In the late 19th century, through dictator Abdul Rahman Khan’s genocidal campaign, a vast number of Hazaras were slaughtered while many thousands more were forcefully displaced and enslaved. Then, in the 1990s, they were the subject of yet another ethnic cleansing campaign, this time by the Taliban. At the time, Human Rights Watch estimated that as many as 8,000 Hazaras were rounded up and butchered in the cities of Mazar-i-Sharif and Bamiyan alone.
Every year, for 10 consecutive days during the month of Muharram (the first month of the Islamic calendar), a vast number of Muslims – roughly 200 million globally – commemorate the tragic loss of Imam Hussein, the grandson of Islam’s Prophet Muhammad. On Aug. 6, the seventh day of Muharram, thousands of worshippers, including Hazaras, gathered in western Kabul’s Sar-e-Karez district to commemorate and reflect on the sacrifice of Imam Hussein. After a bomb blast pierced through the crowd, the death toll was estimated to be over 100 people, with many more severely injured. The very next day, Hazara mourners were again the victims of another terror attack in western Kabul’s Pul-e-sukhta district – only seven minutes away from the previous day’s blast.
These recent heinous incidents join a long list of perpetual and systematic attacks against religious minorities in Afghanistan.
In June, a special parliamentary committee on Afghanistan cited evidence from Global Affairs Canada that acknowledged a rise in attacks against Hazaras, and not just by the Taliban. “There has been a recent spike in deadly attacks against Hazara and Shi’a Muslim communities by the Islamic State-Khorosan Province,” the report noted, adding that the attacks “come in addition to broader issues of persecution, discrimination, forced conversions and targeted attacks that ethnic and religious minorities face in Afghanistan at the hands of armed groups.”
For almost a year now, NGOs and Parliamentarians have repeatedly implored the Canadian government to waive restrictions on refugee status determination for those who have miraculously managed to flee the Taliban.
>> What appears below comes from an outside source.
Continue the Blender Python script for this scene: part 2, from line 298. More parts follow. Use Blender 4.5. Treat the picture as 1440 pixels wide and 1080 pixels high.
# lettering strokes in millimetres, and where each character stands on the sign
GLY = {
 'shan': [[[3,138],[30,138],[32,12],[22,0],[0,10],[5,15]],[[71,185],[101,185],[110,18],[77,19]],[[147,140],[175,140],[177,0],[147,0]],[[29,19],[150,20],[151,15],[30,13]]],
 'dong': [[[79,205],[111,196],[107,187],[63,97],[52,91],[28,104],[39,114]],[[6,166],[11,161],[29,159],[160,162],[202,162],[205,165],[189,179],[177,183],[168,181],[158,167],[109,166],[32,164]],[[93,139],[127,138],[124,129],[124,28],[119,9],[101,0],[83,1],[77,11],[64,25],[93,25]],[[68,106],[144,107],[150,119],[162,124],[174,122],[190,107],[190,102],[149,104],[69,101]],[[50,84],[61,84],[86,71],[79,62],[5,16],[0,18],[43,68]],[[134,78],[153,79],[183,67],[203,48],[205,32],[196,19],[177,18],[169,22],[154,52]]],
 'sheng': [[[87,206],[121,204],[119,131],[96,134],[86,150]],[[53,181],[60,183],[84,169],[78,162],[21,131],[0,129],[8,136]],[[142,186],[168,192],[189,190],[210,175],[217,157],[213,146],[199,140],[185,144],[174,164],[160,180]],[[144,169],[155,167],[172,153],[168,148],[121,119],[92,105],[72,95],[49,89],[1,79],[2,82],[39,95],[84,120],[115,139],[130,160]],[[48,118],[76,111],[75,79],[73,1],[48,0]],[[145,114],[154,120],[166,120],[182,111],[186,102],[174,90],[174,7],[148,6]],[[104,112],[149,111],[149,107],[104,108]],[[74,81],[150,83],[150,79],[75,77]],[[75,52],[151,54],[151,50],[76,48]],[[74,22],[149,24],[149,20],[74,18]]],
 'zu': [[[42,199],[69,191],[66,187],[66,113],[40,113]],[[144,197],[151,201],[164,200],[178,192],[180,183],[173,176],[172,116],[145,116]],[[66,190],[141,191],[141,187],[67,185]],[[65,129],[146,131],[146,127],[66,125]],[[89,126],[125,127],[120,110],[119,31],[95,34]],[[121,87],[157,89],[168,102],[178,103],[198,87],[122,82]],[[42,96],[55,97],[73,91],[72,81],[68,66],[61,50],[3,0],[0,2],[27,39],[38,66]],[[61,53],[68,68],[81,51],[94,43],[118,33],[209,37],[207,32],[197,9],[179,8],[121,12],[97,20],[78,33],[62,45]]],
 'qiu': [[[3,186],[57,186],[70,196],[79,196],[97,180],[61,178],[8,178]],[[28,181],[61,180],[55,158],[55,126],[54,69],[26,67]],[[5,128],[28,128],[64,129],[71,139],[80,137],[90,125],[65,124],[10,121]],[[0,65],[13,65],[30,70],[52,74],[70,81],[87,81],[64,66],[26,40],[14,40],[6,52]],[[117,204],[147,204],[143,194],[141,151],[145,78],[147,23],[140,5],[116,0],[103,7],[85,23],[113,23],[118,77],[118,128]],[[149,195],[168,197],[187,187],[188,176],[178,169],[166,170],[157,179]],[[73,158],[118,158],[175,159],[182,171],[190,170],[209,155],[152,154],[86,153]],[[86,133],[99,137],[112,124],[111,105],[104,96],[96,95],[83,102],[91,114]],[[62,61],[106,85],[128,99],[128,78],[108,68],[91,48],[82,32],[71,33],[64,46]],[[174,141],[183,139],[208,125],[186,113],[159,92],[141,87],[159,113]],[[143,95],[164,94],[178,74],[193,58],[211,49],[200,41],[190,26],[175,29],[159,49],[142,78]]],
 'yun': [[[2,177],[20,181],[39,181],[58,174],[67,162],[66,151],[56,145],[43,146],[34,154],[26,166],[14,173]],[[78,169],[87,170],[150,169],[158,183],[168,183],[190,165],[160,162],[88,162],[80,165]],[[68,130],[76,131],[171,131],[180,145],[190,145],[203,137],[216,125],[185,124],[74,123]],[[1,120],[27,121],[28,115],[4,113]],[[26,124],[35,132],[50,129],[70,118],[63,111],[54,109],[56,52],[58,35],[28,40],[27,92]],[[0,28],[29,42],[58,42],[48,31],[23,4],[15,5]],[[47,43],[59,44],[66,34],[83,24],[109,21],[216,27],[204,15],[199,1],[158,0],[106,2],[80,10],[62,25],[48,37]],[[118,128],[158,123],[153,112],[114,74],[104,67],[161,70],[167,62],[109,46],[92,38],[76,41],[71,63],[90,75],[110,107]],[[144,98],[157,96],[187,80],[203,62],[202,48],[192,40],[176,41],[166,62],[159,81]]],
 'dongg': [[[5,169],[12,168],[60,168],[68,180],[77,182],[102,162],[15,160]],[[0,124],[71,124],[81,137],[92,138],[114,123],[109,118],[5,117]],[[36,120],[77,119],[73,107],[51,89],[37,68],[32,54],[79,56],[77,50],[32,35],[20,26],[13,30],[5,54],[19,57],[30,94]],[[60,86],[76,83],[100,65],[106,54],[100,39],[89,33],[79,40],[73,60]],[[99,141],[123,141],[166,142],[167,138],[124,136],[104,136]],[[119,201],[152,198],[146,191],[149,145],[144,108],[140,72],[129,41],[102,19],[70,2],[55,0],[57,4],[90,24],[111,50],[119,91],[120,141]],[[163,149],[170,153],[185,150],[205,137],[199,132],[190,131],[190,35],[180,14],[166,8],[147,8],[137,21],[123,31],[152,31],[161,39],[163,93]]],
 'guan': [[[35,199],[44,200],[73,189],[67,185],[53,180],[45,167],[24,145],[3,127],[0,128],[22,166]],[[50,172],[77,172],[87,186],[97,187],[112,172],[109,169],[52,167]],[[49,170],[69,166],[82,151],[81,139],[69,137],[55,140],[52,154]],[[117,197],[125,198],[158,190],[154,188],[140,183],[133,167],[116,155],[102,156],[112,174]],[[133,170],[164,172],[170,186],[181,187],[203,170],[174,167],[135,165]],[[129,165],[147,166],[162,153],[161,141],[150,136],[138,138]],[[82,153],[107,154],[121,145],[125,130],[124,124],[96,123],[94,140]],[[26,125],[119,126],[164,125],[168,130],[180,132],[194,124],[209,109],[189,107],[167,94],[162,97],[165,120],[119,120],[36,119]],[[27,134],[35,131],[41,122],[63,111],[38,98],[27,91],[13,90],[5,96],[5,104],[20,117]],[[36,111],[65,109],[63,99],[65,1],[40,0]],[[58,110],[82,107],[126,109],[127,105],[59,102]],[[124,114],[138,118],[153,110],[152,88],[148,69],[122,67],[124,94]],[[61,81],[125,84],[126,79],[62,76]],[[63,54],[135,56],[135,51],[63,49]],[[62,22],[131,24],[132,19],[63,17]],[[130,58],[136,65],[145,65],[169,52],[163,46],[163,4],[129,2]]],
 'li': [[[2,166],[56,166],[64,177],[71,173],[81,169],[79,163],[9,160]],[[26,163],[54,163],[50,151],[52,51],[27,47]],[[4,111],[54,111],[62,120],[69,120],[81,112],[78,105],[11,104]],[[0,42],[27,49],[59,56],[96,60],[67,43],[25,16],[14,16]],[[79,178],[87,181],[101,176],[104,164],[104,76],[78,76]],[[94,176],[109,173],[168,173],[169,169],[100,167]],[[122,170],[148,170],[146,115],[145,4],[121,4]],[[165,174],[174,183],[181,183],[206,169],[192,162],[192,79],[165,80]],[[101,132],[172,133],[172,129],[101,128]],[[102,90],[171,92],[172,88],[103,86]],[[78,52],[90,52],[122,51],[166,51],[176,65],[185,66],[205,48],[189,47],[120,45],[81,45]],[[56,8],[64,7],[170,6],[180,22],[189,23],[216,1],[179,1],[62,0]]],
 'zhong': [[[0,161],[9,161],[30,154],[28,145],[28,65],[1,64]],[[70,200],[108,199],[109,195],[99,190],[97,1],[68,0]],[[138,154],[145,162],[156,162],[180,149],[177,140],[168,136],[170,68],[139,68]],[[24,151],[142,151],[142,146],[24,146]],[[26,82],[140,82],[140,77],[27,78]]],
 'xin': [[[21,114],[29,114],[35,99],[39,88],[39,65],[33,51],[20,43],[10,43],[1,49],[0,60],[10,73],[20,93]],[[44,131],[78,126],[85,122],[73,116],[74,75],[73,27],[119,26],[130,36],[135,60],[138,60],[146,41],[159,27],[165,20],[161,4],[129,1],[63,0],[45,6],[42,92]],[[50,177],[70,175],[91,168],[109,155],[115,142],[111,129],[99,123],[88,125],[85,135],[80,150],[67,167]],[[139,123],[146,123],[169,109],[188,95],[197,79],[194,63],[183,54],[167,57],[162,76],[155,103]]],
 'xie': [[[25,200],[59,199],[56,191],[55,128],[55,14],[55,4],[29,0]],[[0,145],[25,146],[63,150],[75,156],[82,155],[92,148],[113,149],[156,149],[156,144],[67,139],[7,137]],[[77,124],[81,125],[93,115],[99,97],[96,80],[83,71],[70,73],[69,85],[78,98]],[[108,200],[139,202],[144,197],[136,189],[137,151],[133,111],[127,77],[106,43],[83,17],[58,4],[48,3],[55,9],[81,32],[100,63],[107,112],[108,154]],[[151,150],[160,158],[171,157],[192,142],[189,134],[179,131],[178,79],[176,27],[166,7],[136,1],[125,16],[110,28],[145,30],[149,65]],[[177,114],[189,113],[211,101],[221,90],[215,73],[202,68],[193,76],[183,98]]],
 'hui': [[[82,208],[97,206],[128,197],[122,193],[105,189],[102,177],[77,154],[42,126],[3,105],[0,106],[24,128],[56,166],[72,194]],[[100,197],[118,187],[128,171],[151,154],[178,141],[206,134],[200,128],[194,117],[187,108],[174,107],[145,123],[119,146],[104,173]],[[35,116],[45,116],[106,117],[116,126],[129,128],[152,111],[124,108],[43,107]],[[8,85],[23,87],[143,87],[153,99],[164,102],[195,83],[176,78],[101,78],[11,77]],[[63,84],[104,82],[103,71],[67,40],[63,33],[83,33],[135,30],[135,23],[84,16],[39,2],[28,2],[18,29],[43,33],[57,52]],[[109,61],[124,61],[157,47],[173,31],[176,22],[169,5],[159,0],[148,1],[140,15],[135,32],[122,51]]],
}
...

This would enable Canadian citizens and NGOs to sponsor desperate Hazaras stranded across Pakistani and Iranian borders.
Mr. Trudeau’s government insists it is dealing with an impossible situation in Afghanistan, since Canada has no official representatives inside the country and the Taliban has been violently hostile toward people who assisted Canadian efforts there.
It is true that the Liberal government cannot evacuate those trapped behind the Taliban’s walls. But it has also strategically ignored people it could actually help – the thousands of highly vulnerable and at-risk individuals, such as the Hazaras, who have fled but remain in limbo in refugee camps.
While Canada continues to fail in delivering on its moral obligations, the persecuted Hazaras – who have historically been deprived of basic human rights – must continue to live each day in the midst of persecution and tragedy.